HotCSE Seminar
Computational Science & Engineering
April 1st, 12pm-1pm

Fast Active-Set Thresholding Method for Nonnegative Least Squares

Ben Cobb
Advisor: Prof. Richard Vuduc and Prof. Haesun Park

ABSTRACT

Nonnegative Least Squares (NNLS) is a fundamental constrained optimization problem encountered in many applications such as image deblurring, signal processing, nonnegative matrix factorization, magnetic microscopy, and hyperspectral imaging. Active-set based methods are a common class of algorithms for solving NNLS which identify the optimal variable set of the NNLS solution. They do so by iteratively solving a series of unconstrained least squares problems, identifying which variables violate the nonnegativity constraints, and then swapping variables in/out of consideration until the optimal set of variables is found.

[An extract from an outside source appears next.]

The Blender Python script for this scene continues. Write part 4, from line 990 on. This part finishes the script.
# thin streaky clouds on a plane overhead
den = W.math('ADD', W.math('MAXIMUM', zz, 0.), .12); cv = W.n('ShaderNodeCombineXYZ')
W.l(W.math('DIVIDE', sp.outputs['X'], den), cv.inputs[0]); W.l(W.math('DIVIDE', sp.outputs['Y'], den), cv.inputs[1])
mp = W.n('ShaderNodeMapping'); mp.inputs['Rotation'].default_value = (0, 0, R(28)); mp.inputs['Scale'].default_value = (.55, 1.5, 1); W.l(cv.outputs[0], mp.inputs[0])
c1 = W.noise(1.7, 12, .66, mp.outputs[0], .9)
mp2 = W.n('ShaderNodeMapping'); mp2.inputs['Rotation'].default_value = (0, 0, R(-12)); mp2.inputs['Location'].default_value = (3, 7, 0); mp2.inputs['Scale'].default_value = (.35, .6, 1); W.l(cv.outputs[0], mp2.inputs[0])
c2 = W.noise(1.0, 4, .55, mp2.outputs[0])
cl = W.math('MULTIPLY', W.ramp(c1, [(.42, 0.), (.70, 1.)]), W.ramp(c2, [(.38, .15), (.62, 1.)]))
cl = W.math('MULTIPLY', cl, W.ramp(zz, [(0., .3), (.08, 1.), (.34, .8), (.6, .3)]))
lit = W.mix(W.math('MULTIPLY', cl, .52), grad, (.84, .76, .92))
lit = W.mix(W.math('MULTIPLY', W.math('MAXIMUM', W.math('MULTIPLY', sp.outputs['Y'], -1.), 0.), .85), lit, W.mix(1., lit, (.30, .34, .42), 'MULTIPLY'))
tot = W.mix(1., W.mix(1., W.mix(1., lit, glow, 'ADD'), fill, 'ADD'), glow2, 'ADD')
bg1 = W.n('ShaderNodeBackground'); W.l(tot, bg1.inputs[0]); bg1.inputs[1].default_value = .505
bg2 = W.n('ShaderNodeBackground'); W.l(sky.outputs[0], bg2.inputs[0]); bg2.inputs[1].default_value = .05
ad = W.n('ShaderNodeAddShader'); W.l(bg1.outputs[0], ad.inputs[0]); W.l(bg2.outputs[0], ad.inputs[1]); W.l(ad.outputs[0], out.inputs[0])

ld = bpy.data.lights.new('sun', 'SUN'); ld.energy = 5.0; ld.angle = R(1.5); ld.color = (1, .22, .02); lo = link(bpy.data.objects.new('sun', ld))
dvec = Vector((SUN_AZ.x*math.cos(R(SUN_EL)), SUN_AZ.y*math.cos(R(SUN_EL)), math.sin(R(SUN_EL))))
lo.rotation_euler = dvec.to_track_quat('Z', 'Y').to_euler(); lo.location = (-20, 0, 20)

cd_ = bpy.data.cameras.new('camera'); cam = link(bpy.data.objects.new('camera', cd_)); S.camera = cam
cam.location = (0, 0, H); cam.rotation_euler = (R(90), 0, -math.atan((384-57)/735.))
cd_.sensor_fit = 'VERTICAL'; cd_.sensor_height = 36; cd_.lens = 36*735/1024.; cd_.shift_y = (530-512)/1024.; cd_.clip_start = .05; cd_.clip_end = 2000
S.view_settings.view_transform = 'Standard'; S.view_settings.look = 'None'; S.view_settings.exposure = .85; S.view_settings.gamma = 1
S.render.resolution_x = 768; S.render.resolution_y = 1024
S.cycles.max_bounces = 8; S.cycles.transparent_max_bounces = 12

Several variations improving upon this method exist in the literature. In this work, we propose an active-set swap heuristic which further improves upon existing active-set based methods for NNLS. Our optimizations are based upon adding multiple variables to the passive set within a threshold of the smallest gradient value and removing variables within a similar threshold of the closest boundary constraint. We leverage these optimizations to yield a Fast Active-Set Thresholding NNLS (FAST-NNLS) algorithm which significantly outperforms the existing state-of-the-art NNLS algorithms for a wide range of problems. Rigorous convergence guarantees are proven for the proposed method. We demonstrate the effectiveness of our proposed method on multiple synthetic datasets and two real-world text analysis applications. In doing so, we present the most comprehensive NNLS solver comparison in the literature to date.

BIO

Ben Cobb is a CSE PhD candidate conducting research at the intersection of high-performance computing and numerical linear algebra under the co-advisement of Richard Vuduc and Haesun Park. His doctoral research pertains to various forms of tensor decompositions for data analysis and compression.